Dreams about eating chocolate with Jonny Lee Miller whilst walking around Topshop: 1 (best dream EVER.)

This week, I have been mainly dancing around the house (as well as dreaming about Jonny Lee Miller – for those of you that didn’t read my last post and are unsure of who he is – go and have a quick look.  Go on, I’ll wait…you could probably Google him too, whilst you’re online), doing my Happy Dance (copyright C.COOPER/K.SHEPPARD 2007).  It’s a very special dance, created by myself and a rather talented friend of mine (I’m not going to lie, most of her dances are technically much better.  Technically in dance and literal terms).  It’s essentially hopping from foot to foot, and waving your forearms around like a penguin.  And it’s cool.

The reason for my sophisticated and classy hopping around the house (including a few rather tricky negotiations of the stairs)?  Well, I have news.  No, wait – it’s way bigger news than that…

I HAVE NEWS!!!!!!!!

You may have noticed that I’ve mentioned a certain dress from Zara a couple of times in the last few weeks.  Well…my Lovely Stepdad (and Lovely Mum) bought it for me.  Yep, that’s right, they did.  I’m led to believe that Lovely Stepdad was the driving force behind it (it’s not that he’s Lovelier than my Mum, they’re both great, it’s just that she thinks that my whinging shouldn’t necessarily be encouraged with presents.  Really, she’s like Supernanny for grown up children). 

They bought me the black version of the dress (which is better than for me than the red version – with my reddish/purple hair  I could have ended up looking like a giant tomato.  I’m reliably informed that this is not a good look).  (Also, my Fabulous friend has the red version.  If I have the black, I can fool myself into thinking that the different colour is the reason that I don’t look the same as her when I’m wearing it…it’s nothing to do with her being much slimmer than me, and, let’s be honest, a LOT prettier…) It’s the most beautiful dress in the whole wide world – I love it so much that I’ve been tempted to sleep with it under my pillow every night.  Only the fact that I might dribble on it has stopped me.  Not that I dribble in my sleep or anything, you understand.  If I’ve had a bad day at work/thought about the end of Scrubs/walked past a massive display of Easter Eggs in Tesco and started getting the shakes, I put it on, and all of a sudden, things don’t seem so bad. 

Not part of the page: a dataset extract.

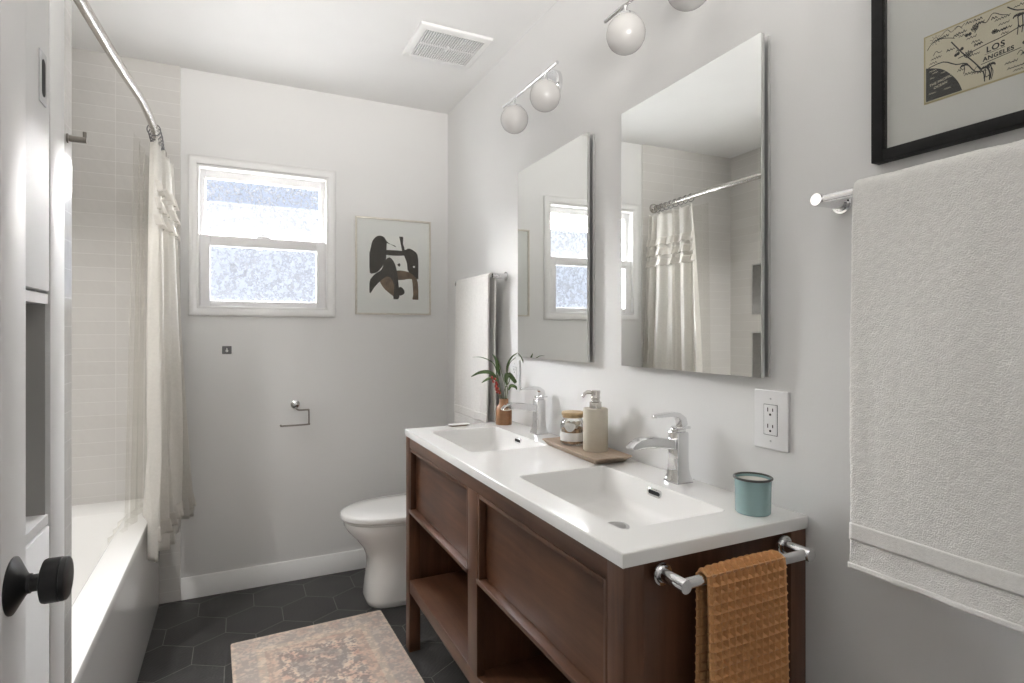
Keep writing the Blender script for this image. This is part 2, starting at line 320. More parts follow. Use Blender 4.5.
# ------------------------------------------------------------------ mesh helpers (all in world coordinates)
class MB:
    def __init__(s): s.bm = bmesh.new(); s.mi = 0
    def face(s, vs_):
        try: f = s.bm.faces.new(vs_); f.material_index = s.mi; f.smooth = getattr(s, 'sm', False); return f
        except ValueError: return None
    def box(s, x0, x1, y0, y1, z0, z1, bev=0.0, seg=2, M4=None):
        tmp = bmesh.new()
        r = bmesh.ops.create_cube(tmp, size=1)
        bmesh.ops.scale(tmp, vec=(abs(x1 - x0), abs(y1 - y0), abs(z1 - z0)), verts=tmp.verts)
        bmesh.ops.translate(tmp, vec=((x0 + x1) / 2, (y0 + y1) / 2, (z0 + z1) / 2), verts=tmp.verts)
        if bev: bmesh.ops.bevel(tmp, geom=list(tmp.edges), offset=bev, segments=seg, profile=.5, affect='EDGES')
        if M4: bmesh.ops.transform(tmp, matrix=M4, verts=tmp.verts)
        s.merge(tmp); return s
    def merge(s, tmp):
        mp = {}
        for v in tmp.verts: mp[v] = s.bm.verts.new(v.co)
        for f in tmp.faces:
            g = s.face([mp[v] for v in f.verts])
            if g: g.smooth = f.smooth or getattr(s, 'sm', False)
        tmp.free()
    def loft(s, rings, close=True, cap0=True, cap1=True, smooth=True):
        vr = [[s.bm.verts.new(p) for p in r] for r in rings]
        n = len(vr[0])
        for a, b in zip(vr[:-1], vr[1:]):
            for i in range(n if close else n - 1):
                f = s.face([a[i], a[(i + 1) % n], b[(i + 1) % n], b[i]])
                if f: f.smooth = smooth
        if cap0: s.face(list(reversed(vr[0])))
        if cap1: s.face(vr[-1])
        return vr
    def lathe(s, c, prof, n=32, axis='z', smooth=True):
        c = Vector(c); rings = []
        for r, h in prof:
            ring = []
            for i in range(n):
                a = 2 * math.pi * i / n; u, v = r * math.cos(a), r * math.sin(a)
                p = {'z': (u, v, h), 'x': (h, u, v), 'y': (u, h, v)}[axis]
                ring.append(c + Vector(p))
            rings.append(ring)
        s.loft(rings, smooth=smooth); return s
    def cyl(s, a, b, r, n=24, r2=None, smooth=True):
        return s.tube([a, b], [r, r if r2 is None else r2], n, smooth)
    def tube(s, pts, r, n=16, smooth=True):
        pts = [Vector(p) for p in pts]
        if not isinstance(r, (list, tuple)): r = [r] * len(pts)
        rings = []; up = None
        for i, p in enumerate(pts):
            t = (pts[min(i + 1, len(pts) - 1)] - pts[max(i - 1, 0)]).normalized()
            if up is None:
                up = Vector((0, 0, 1)) if abs(t.z) < .9 else Vector((1, 0, 0))
            side = t.cross(up).normalized(); up = side.cross(t).normalized()
            rings.append([p + (side * math.cos(2 * math.pi * k / n) + up * math.sin(2 * math.pi * k / n)) * r[i] for k in range(n)])
        s.loft(rings, smooth=smooth); return s
    def sphere(s, c, r, u=32, v=20, sq=(1, 1, 1)):
        tmp = bmesh.new(); bmesh.ops.create_uvsphere(tmp, u_segments=u, v_segments=v, radius=r)
        bmesh.ops.scale(tmp, vec=sq, verts=tmp.verts); bmesh.ops.translate(tmp, vec=c, verts=tmp.verts)
        for f in tmp.faces: f.smooth = True
        s.merge(tmp); return s
    def torus(s, c, R_, r, normal, n=28, k=10):
        nrm = Vector(normal).normalized(); a = nrm.orthogonal().normalized(); b_ = nrm.cross(a); c = Vector(c)
        vr = []
        for i in range(n):
            t = 2 * math.pi * i / n; d = a * math.cos(t) + b_ * math.sin(t)
            vr.append([s.bm.verts.new(c + d * (R_ + r * math.cos(2 * math.pi * j / k)) + nrm * r * math.sin(2 * math.pi * j / k)) for j in range(k)])
        for i in range(n):
            for j in range(k):
                f = s.face([vr[i][j], vr[(i + 1) % n][j], vr[(i + 1) % n][(j + 1) % k], vr[i][(j + 1) % k]])
                if f: f.smooth = True
        return s
    def grid(s, fn, nu, nv, smooth=True):
        vs_ = [[s.bm.verts.new(fn(i / nu, j / nv)) for j in range(nv + 1)] for i in range(nu + 1)]
        for i in range(nu):
            for j in range(nv):
                f = s.face([vs_[i][j], vs_[i + 1][j], vs_[i + 1][j + 1], vs_[i][j + 1]])
                if f: f.smooth = smooth
        return vs_
    def poly(s, pts): s.face([s.bm.verts.new(p) for p in pts]); return s
    def prism(s, pts, d):
        d = Vector(d); a = [s.bm.verts.new(p) for p in pts]; b_ = [s.bm.verts.new(Vector(p) + d) for p in pts]; n = len(a)
        s.face(a); s.face(list(reversed(b_)))
        for i in range(n): s.face([a[i], b_[i], b_[(i + 1) % n], a[(i + 1) % n]])
        return s
    def build(s, name, m, parent=None, mods=(), recalc=True):
        if recalc: bmesh.ops.recalc_face_normals(s.bm, faces=s.bm.faces)
        root = parent
        while root is not None and root.parent is not None: root = root.parent
        if root is not None: bmesh.ops.translate(s.bm, vec=-root.location, verts=s.bm.verts)
        me = bpy.data.meshes.new(name); s.bm.to_mesh(me); s.bm.free()
        for mm in (m if isinstance(m, (list, tuple)) else [m]): me.materials.append(mm)
        me.set_sharp_from_angle(angle=R(42))
        o = bpy.data.objects.new(name, me); col.objects.link(o)
        if parent is not None: o.parent = parent
        for kind, kw in mods:
            md = o.modifiers.new(kind.lower(), kind)
            for k, v in kw.items(): setattr(md, k, v)
        return o
def tag(o, label, cat, group=None):
    o['label'] = label; o['category'] = cat
    if group: o['group'] = group
    return o
def thing(name, label, cat, loc, group=None):
    o = bpy.data.objects.new(name, None); col.objects.link(o); o.location = loc; o.empty_display_size = .05
    return tag(o, label, cat, group)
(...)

But the problem that I have now is – do I wear it all the time, meaning that as many people as possible get to bask in its amazingness, but possibly dimming the special quality somewhat, or do I save it for something really special (meeting the Queen/Jonny Lee Miller/the cast of TOWIE), meaning that it makes the occasion that bit more special, but running the risk of seeming ungrateful to my Lovely Parents?  As dilemmas go, it’s perhaps not the most worthy, but it’s a dilemma nonetheless.  I would also like to point out to The Boy that this is NOT cheating.  I haven’t given my parents anything in exchange for this, except love, affection and money.  (I’m joking about the money bit.  Obviously).

So, that’s the reason that I’ve been doing the Happy Dance.  In other, unrelated news (but news that links to the title of this post), The Boy has recently started using the My Fitness Pal app on his phone.  Wanting to be supportive, (and as I’ve given up all the lovely, chocolatey things that make mealtimes fun), I decided to sign up for it too (and as I’ve previously mentioned, I don’t want a bum the size of Hampshire).  It’s going well (ish) – after 4 whole days, I’ve apparently lost a pound (it fell out of my pocket.  Sorry, but I bet that you were thinking of the same joke, I was only saving you the job), but I would just like to point out that if any of my other ‘pals’ sent me to bed hungry for 4 whole days, we wouldn’t stay pals for very long.  Just putting it out there.